See this? This photo was just sent to us by a friend.
It details events that occurred prior to my arrival at a certain birthday party this past weekend. Where my fully dressed baby girl rolled around in a giant puddle, flapping, splashing, doing the worm - as the entire party looked on and cheered. I'm taking it as a cautionary tale: THIS is the sort of thing that happens when you leave The Varmint alone with your offspring and go wine tasting with the girls.
You can then show up at said party where you've agreed to meet your husband, and see your 20-month-old running around the event naked - except for a diaper the size of a Hefty Bag, her face smeared with goo, covered head-to-toe in patio grime and looking more "street urchin" than "invitee." Just the way a toddler likes it.

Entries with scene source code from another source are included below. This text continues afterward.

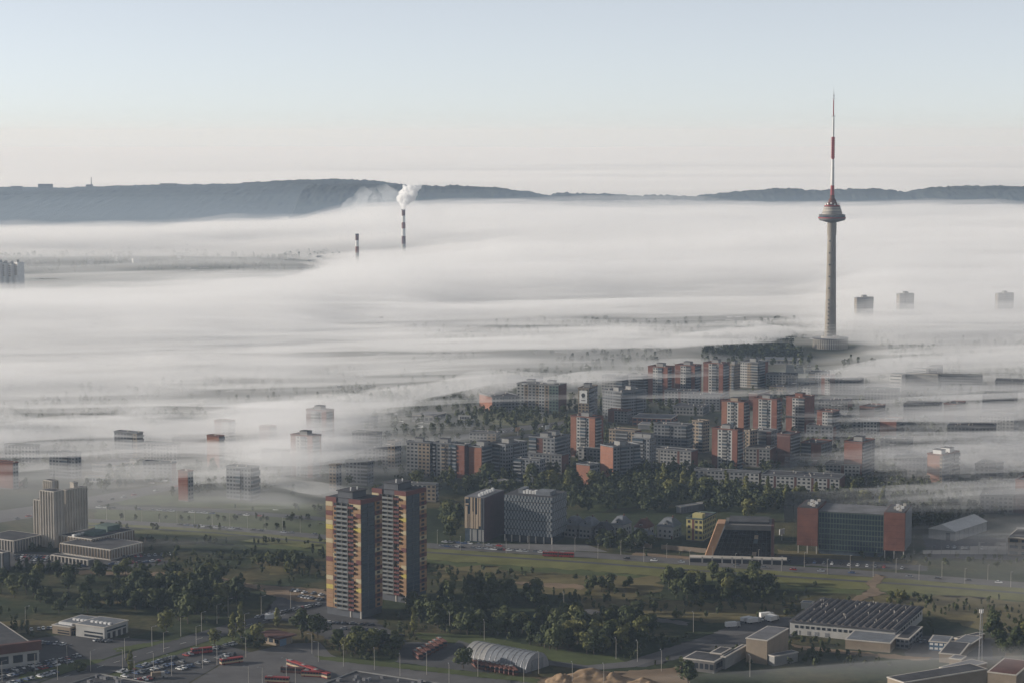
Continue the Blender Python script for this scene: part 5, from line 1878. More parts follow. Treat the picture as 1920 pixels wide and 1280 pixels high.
cluster(1150, 1026, 75, 8, 18, 'of the belt before the villas', 'trees in front of the villas', D_, .6, .9, 4)
cluster(848, 985, 24, 28, 10, 'of the grove left of the striped office', 'trees beside the offices', MIX, .8, 1.1, 0)
cluster(1680, 1128, 60, 8, 6, 'of the strip behind the warehouse', 'trees behind the warehouse', D_, .4, .6, 3)
for (x, y, k, s, lab) in ((436, 1200, 5, 1.0, 'slender light tree beside the bus yard, left of a pair'), (452, 1196, 5, 1.1, 'slender light tree beside the bus yard, right of a pair'), (402, 1210, 7, .8, 'round tree at the car park corner by the bus yard'),
                          (462, 1216, 2, .8, 'dark round tree by the bus yard entrance'), (482, 1210, 7, .95, 'pale green tree beside the station house'), (520, 1176, 6, .8, 'young tree above the station house'),
                          (565, 1192, 1, 1.0, 'large tree right of the station house, left of the dark one'), (596, 1196, 4, 1.25, 'largest dark round tree beside the bus yard'), (312, 1186, 7, 1.1, 'yellow green tree beside the road left of the lamps'),
                          (352, 1168, 1, 1.2, 'tall tree at the thicket edge by the road'), (410, 1158, 3, 1.0, 'tree at the road bend left of the twin towers'), (245, 1258, 6, .8, 'thin young tree on the road verge'),
                          (150, 1258, 8, 1.2, 'round bush on the road verge'), (775, 1190, 5, .9, 'slim light tree beside the road right of the twin towers'), (880, 1186, 2, .8, 'round light tree at the edge of the lawn'),
                          (965, 1188, 7, .8, 'pale tree left in front of the middle thicket'), (1165, 1216, 7, 1.0, 'bright tree at the right end of the middle thicket'), (1290, 1282, 4, 1.1, 'tree at the bottom edge by the grey flat building'),
                          (1198, 1148, 2, .8, 'lone dark tree on the dry meadow'), (1226, 1150, 3, .6, 'small tree right of the lone dark one on the meadow'), (868, 1252, 4, 1.0, 'tree standing before the arched hangar'),
                          (1268, 1158, 10, 1.1, 'bush on the dry meadow near the copse')):
    tree(x, y, k, s, lab, None, 'bush' if k >= 8 else 'tree')
# poplars in front of the long low flats and other trees that stand out
for k, (x, y) in enumerate(((1232, 928), (1244, 916), (1258, 935), (1281, 925), (1300, 930), (1322, 932), (1362, 935), (1398, 940), (1404, 975), (1440, 950), (1475, 952), (1500, 950), (1530, 955), (1600, 948), (1625, 955), (1655, 960))):
    tree(x, y, [5, 6, 7][k % 3], 1.25, 'light poplar, %s in the row below the long low flats' % nth(k, 16), 'poplars below the long flats')
for k, (x, y) in enumerate(((782, 915), (845, 912), (912, 906), (968, 898), (990, 918), (1000, 905), (1035, 918), (1063, 925), (1075, 915), (1112, 918))):
    tree(x, y, [7, 6, 1][k % 3], 1.2, 'sunlit tree, %s of those between the parking decks and the middle flats' % nth(k, 10), 'trees by the parking decks')

# ---- the wooded ground between the flats: too many to count, one mass each
def wood(name, label, n, region, sc, seed, leafn=70, leaf=1.15, dens=None):
    """Many small crowns as one mass: region gives photo points of candidate positions."""
    r = random.Random(seed)
    proto = [crown_arrays(random.Random(seed * 10 + k), 8.5, 3.6 if k < 3 else 2.2, 1.0, leafn, leaf, 'round' if k < 3 else 'tall') for k in range(5)]
    VV, FF, off = [], [], 0
    k = t = 0
    while k < n and t < n * 12:
        t += 1
        x, y = region(r)
        p = at(x, y, 0)
        if in_foot(p.x, p.y, 4.0) or paved(p.x, p.y):
            continue
        if name in ('scrub', 'hedge_trees') and on_lawn(p.x, p.y):
            continue
        if y > 540 and table(x, y - 12) > 15:
            continue
        if dens is not None and dens(p.x, p.y) < r.random():
            continue
        V, F = proto[r.choice([0, 1, 2, 0, 1, 2, 3, 4])]
        s = r.uniform(*sc)
        a = r.uniform(0, 6.28)
        c, sn = math.cos(a) * s, math.sin(a) * s
        W_ = np.stack([V[:, 0] * c - V[:, 1] * sn + p.x, V[:, 0] * sn + V[:, 1] * c + p.y, V[:, 2] * s], 1)
        VV.append(W_)
        FF.append(F + off)
        off += len(V)
        k += 1
    me = np_mesh(name, np.concatenate(VV), np.concatenate(FF), M_WOOD)
    o = link(bpy.data.objects.new(name, me))
    return tag(o, label, 'woodland', kind='stuff')


clump = lambda x, y: float(np.clip(1.7 * vnoise(np.array(x / 70.), np.array(y / 90.), 77) - .35, .03, 1))
wood('woodland', 'green trees filling the ground between the flats', 2700, lambda r: (r.uniform(-150, 2070), 690 + 240 * r.random() ** .8), (.7, 1.25), 3, 64, 1.1, clump)
wood('woodland', 'dark trees below the flats in the middle', 420, lambda r: (r.uniform(1060, 1620), r.uniform(885, 960)), (.8, 1.3), 5, 90, .95, clump)
wood('woodland', 'trees on the hill round the television tower', 300, lambda r: (lambda x: (x, 674 - (26 + 9 * math.sin(x / 23.0) + 6 * math.sin(x / 9.0)) * r.random() ** 1.3))(r.uniform(1320, 1545)), (1.0, 1.6), 6, 70, 1.2)
wood('woodland', 'trees right of the red brick office under the mist', 320, lambda r: (r.uniform(1570, 2000), r.uniform(910, 1000)), (.7, 1.15), 7, 70, .95, clump)
wood('woodland', 'trees in fog beyond the flats', 520, lambda r: (r.uniform(760, 2070), 605 + 85 * r.random()), (.9, 1.3), 8, 44, 1.5, clump)
wood('scrub', 'low scrub on the rough ground beside the boulevard', 1200, lambda r: (r.uniform(-100, 2000), r.uniform(1040, 1250)), (.2, .5), 9, 60, 1.5, lambda x, y: float(np.clip(2.4 * vnoise(np.array(x / 40.), np.array(y / 60.), 31) - .9, .02, 1)))
wood('hedge_trees', 'dark hedge trees along the left boulevard', 150, lambda r: (r.uniform(0, 800), r.uniform(1030, 1075)), (.35, .75), 10, 70, 1.3, clump)
wood('parkway_trees', 'small trees on the strips of the left boulevard', 90, lambda r: (r.uniform(170, 620), r.choice([975, 992, 955, 1018]) + r.uniform(-3, 3)), (.3, .55), 13, 50, 1.4)
wood('woodland', 'scattered trees in the open hollow at the far left', 420, lambda r: (r.uniform(-100, 640), r.uniform(466, 512)), (1.0, 1.7), 17, 40, 1.6, clump)

# ================================================================== CARS, BUSES, LAMPS
CARC = {'white': (0.62, 0.62, 0.60), 'silver': (0.36, 0.37, 0.38), 'grey': (0.15, 0.155, 0.16), 'black': (0.022, 0.022, 0.025), 'red': (0.28, 0.035, 0.03), 'blue': (0.045, 0.075, 0.15)}
M_CAR = {k: mat(k + '_car_paint', v, .32, .04, .5, .5, .15 if k in ('silver', 'grey') else 0) for k, v in CARC.items()}
M_TYRE = mat('tyre', (0.02, 0.02, 0.02), .9, .2, 1)


def car_meshes(col):
    lw, ww, hh = 4.4, .88, .78
    body = MB()
    sec = [(-2.2, .32, .72), (-2.1, .28, .86), (-1.5, .25, .93), (1.2, .25, .92), (1.95, .28, .80), (2.2, .34, .62)]
    for i in range(len(sec) - 1):
        (xa, za, ta), (xb, zb, tb_) = sec[i], sec[i + 1]
        body.hull([(xa, -ww, za), (xa, ww, za), (xa, ww * .94, ta), (xa, -ww * .94, ta)], [(xb, -ww, zb), (xb, ww, zb), (xb, ww * .94, tb_), (xb, -ww * .94, tb_)])
    body.hull([(-1.35, -.66, 1.40), (.25, -.66, 1.42), (.25, .66, 1.42), (-1.35, .66, 1.40)], [(-1.2, -.6, 1.47), (.15, -.6, 1.48), (.15, .6, 1.48), (-1.2, .6, 1.47)])
    glass = MB().hull([(-1.95, -.8, .90), (1.05, -.8, .90), (1.05, .8, .90), (-1.95, .8, .90)], [(-1.36, -.66, 1.41), (.28, -.66, 1.43), (.28, .66, 1.43), (-1.36, .66, 1.41)])
    return body.mesh('body', M_CAR[col]), glass.mesh('glasshouse', M['glass'])


CAR = {c: car_meshes(c) for c in CARC}
_wm = MB().tube((0, -.12, 0), (0, .12, 0), .33, 10).mesh('wheel', M_TYRE)
_single = {}


def car(px, py, ang, col, label, group, parts=True, s=1.0):
    p = at(px, py, 0)
    o = empty('parked_car', (p.x, p.y, .12), ang)
    tag(o, label, 'car', group)
    b, g_ = CAR[col]
    link(bpy.data.objects.new('body', b), o)
    link(bpy.data.objects.new('glasshouse', g_), o)
    if parts:
        for (x, y) in ((-1.35, -.8), (-1.35, .8), (1.4, -.8), (1.4, .8)):
            w_ = link(bpy.data.objects.new('wheel', _wm), o)
            w_.location = (x, y, .33)
    return o


CW = ['white', 'silver', 'silver', 'grey', 'grey', 'black', 'black', 'blue', 'red', 'white']
_rc = random.Random(5)


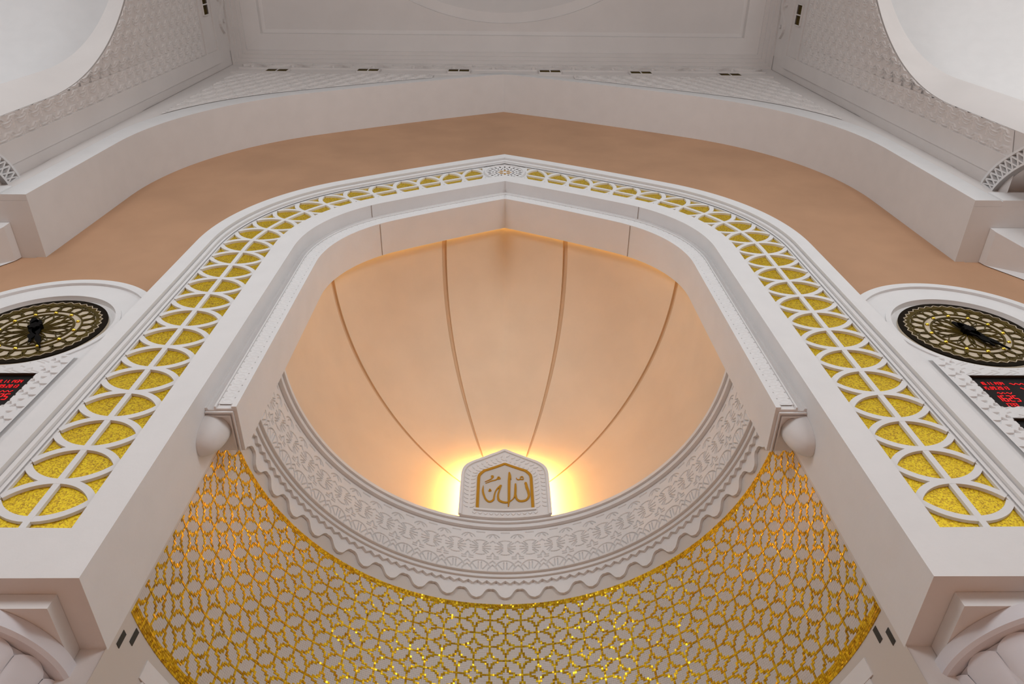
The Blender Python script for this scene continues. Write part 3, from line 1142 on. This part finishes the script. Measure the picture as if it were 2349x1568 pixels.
for pts, wd in STROKES:
    Pq = catmull(pts)
    ww = np.interp(np.linspace(0, len(wd)-1, len(Pq)), np.arange(len(wd)), wd)
    mb.ribbon(Pq, ww, pmap, RP-0.001, RP+0.003)
mb.build('calligraphy', GOLDP, pq, label='gold Arabic calligraphy')
mb = MB()
on2 = dens(mirror([(x*0.985, z-0.004) for x, z in oh]), 120)
mb.ribbon(on2, 0.0020, pmap, RP+0.0222, RP+0.0250)
mb.build('light_strip', BACKLIT, pq, label='bright warm light strip behind the plaque edge')

# ------------------------------------------------------------------ side panels, clocks, display boards
CXP, CZP = 1.392, 1.915


def digit_segments(ch):
    on = {'0': 'abcdef', '1': 'bc', '2': 'abged', '3': 'abgcd', '4': 'fgbc', '5': 'afgcd', '6': 'afgedc', '7': 'abc', '8': 'abcdefg', '9': 'abcdfg', '-': 'g'}.get(ch, '')
    L = {'a': ((0, 2), (1, 2)), 'b': ((1, 2), (1, 1)), 'c': ((1, 1), (1, 0)), 'd': ((0, 0), (1, 0)), 'e': ((0, 0), (0, 1)), 'f': ((0, 1), (0, 2)), 'g': ((0, 1), (1, 1))}
    return [L[q] for q in on]


def write(mb, text, x, z, w, h, fm, d0, d1, pitch=None, lw=0.0010):
    """seven-segment digits: lower left at (x, z)"""
    pitch = pitch or w*1.45
    for ch in text:
        if ch == '.':
            mb.prism([(x-lw, z), (x+lw, z), (x+lw, z+2*lw), (x-lw, z+2*lw)], fm, d0, d1)
            x += pitch*0.45
            continue
        for (a, b_), (c, e) in digit_segments(ch):
            mb.ribbon([(x+a*w, z+b_*h/2), (x+c*w, z+e*h/2)], lw, fm, d0, d1)
        x += pitch


def digits(text, x, z, w, h, fm, d0, d1, pitch, lw, parent):
    for i, ch in enumerate(text):
        m_ = MB()
        write(m_, ch, x+i*pitch, z, w, h, fm, d0, d1, pitch, lw)
        m_.build('digit', LEDR, parent)


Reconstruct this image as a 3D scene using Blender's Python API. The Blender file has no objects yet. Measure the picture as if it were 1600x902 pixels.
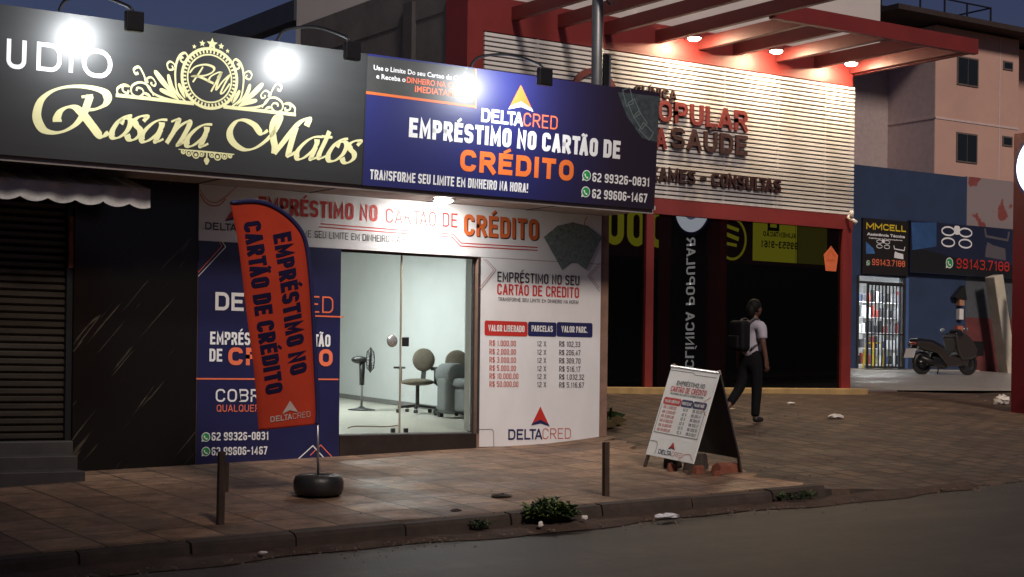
import bpy, math, random
from mathutils import Vector, Matrix
random.seed(7)
C = bpy.context.scene.collection
scene = bpy.context.scene
# ------------------------------------------------------------------ camera, sky, sun, exposure
cam = bpy.data.objects.new('camera', bpy.data.cameras.new('camera')); C.objects.link(cam); scene.camera = cam
YAW, ROLL = 0.598883, 0.0119588
_f = Vector((math.sin(YAW), math.cos(YAW), 0)); _r = Vector((math.cos(YAW), -math.sin(YAW), 0)); _d = Vector((0, 0, -1))
_R = _r*math.cos(ROLL) - _d*math.sin(ROLL); _D = _r*math.sin(ROLL) + _d*math.cos(ROLL)
_m = Matrix((_R, -_D, -_f)).transposed().to_4x4(); _m.translation = (0, 0, 1.6); cam.matrix_world = _m
cam.data.sensor_width = 36; cam.data.lens = 36*2582.08/1600; cam.data.shift_y = (581.6-451)/1600
cam.data.clip_start = .1; cam.data.clip_end = 3000
world = bpy.data.worlds.new('World'); scene.world = world; world.use_nodes = True
SUN_EL, SUN_AZ = math.radians(40), math.radians(12)       # stand-in for street-lamp light from behind the camera, a little to the left
wn = world.node_tree.nodes; wl = world.node_tree.links
sky = wn.new('ShaderNodeTexSky'); sky.sky_type = 'NISHITA'; sky.sun_disc = False
sky.sun_elevation = SUN_EL; sky.sun_rotation = math.pi + SUN_AZ; sky.ozone_density = 6; sky.dust_density = .5; sky.air_density = 1.2
tint = wn.new('ShaderNodeMix'); tint.data_type = 'RGBA'; tint.blend_type = 'MULTIPLY'; tint.inputs[0].default_value = 1; tint.inputs[7].default_value = (1.15, .86, 1.12, 1)
wl.new(sky.outputs[0], tint.inputs[6]); wl.new(tint.outputs[2], wn['Background'].inputs[0]); wn['Background'].inputs[1].default_value = .014
sl = bpy.data.lights.new('sun', 'SUN'); sl.energy = 1.9; sl.angle = math.radians(9); sl.color = (1, .85, .74)
so = bpy.data.objects.new('sun', sl); C.objects.link(so)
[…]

For the record? I'm so not caring if our kid was "the" kid at this particular party: She was. It's cool. The way I see it, everyone's kid gets a turn.
And in my case - I need to reiterate this - while my husband may have different standards when it comes to things, like, um, hygeine and childcare, he's the reason that I had six solid hours with my girlfriends. Tasting wine. Eating gourmet food. Having a blast.
In my book? Totally. Worth. It.

















Comments
As the Varmint in charge this day I just want to say that prior to this photo I had spent the previous 75 long minutes being a complete "helicopter-dad" just to keep the Varmintling out of the pool. Then I blink for 2.5 seconds and she is rolling in the one muddy puddle in the whole place. I deserve a frickin' medal.